Başbakan ve 4 ‘gazeteci’!

Sevgili okuyucular,

6 Mart Perşembe gecesi, büyük bir hazırlık yapılıyor. Bizzat başbakanında açıklamalarından, sosyal medyaya yansıyan telefon konuşmaları ve tapelerden anladığımız kadarınca, ‘havuz medyası’ oluşturulmuş. Bu ‘havuz medyası’ başbakan R.T. Erdoğan la, gazetecileri buluşturarak, canlı yayında mülakatta bulunmak istiyor.

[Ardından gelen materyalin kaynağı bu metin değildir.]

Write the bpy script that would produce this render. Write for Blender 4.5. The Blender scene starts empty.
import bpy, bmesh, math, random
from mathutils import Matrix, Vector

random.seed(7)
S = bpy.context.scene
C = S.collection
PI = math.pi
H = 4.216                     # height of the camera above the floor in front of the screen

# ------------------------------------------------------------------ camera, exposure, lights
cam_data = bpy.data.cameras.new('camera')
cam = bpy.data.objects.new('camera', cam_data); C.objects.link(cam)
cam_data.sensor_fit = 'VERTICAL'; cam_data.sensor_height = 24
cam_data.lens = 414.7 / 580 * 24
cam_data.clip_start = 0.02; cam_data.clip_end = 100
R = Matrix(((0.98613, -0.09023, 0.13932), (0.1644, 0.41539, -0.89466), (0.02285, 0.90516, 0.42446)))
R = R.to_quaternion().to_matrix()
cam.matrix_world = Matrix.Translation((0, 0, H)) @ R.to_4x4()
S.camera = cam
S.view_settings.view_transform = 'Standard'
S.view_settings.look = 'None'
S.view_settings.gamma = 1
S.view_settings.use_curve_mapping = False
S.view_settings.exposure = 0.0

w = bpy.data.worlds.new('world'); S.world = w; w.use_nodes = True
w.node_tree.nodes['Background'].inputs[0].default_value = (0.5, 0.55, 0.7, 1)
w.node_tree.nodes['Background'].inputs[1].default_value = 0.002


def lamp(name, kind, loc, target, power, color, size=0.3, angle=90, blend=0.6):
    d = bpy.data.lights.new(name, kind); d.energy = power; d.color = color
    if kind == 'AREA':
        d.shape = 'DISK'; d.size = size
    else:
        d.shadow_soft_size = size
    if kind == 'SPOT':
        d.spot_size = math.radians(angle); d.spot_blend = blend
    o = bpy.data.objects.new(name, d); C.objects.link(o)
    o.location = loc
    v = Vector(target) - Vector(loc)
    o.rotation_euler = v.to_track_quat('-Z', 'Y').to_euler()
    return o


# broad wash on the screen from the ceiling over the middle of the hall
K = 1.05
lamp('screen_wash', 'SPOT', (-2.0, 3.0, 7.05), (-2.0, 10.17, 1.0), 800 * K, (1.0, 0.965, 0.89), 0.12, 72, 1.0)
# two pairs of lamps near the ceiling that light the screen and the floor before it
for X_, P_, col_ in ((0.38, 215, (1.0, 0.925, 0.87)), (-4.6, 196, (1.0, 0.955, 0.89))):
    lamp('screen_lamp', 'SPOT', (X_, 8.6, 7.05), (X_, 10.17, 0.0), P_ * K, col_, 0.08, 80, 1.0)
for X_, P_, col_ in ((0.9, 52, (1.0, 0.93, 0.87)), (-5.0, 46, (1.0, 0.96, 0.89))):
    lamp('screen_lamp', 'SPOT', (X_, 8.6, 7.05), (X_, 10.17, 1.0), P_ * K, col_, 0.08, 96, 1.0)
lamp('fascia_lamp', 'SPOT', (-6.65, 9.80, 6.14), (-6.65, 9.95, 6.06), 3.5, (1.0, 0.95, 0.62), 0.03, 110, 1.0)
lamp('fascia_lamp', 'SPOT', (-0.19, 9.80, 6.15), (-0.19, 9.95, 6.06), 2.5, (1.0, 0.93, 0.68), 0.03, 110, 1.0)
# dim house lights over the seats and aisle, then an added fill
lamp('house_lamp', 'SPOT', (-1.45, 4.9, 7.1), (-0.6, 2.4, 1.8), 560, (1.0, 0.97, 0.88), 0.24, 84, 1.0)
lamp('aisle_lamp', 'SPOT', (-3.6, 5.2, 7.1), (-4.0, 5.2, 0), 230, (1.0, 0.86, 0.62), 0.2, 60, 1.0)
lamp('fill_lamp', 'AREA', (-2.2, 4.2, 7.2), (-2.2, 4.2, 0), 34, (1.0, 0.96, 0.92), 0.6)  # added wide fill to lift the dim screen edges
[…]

Ünlü, şanlı, ‘gazeteciler’ davet edilmiş ve başbakanla mülakat yapılacağı, önceden flaş manşetler ve fragmanlarla kamuoyuna duyurulmuş Açıkça söyleyeyim, benimde dikkatimi çekti, ‘havuz medyasının’ fragmanları. Kendi kendime, sormaya başladım. Türkiye Cumhuriyetinin başbakanı ve 4 ‘gazeteci’ ülkedeki son günlerde toplumun her kesiminden insanların, ucundan veya bucağından tartışmalarına konu olan, yolsuzluklarla ilgili neler konuşulacak?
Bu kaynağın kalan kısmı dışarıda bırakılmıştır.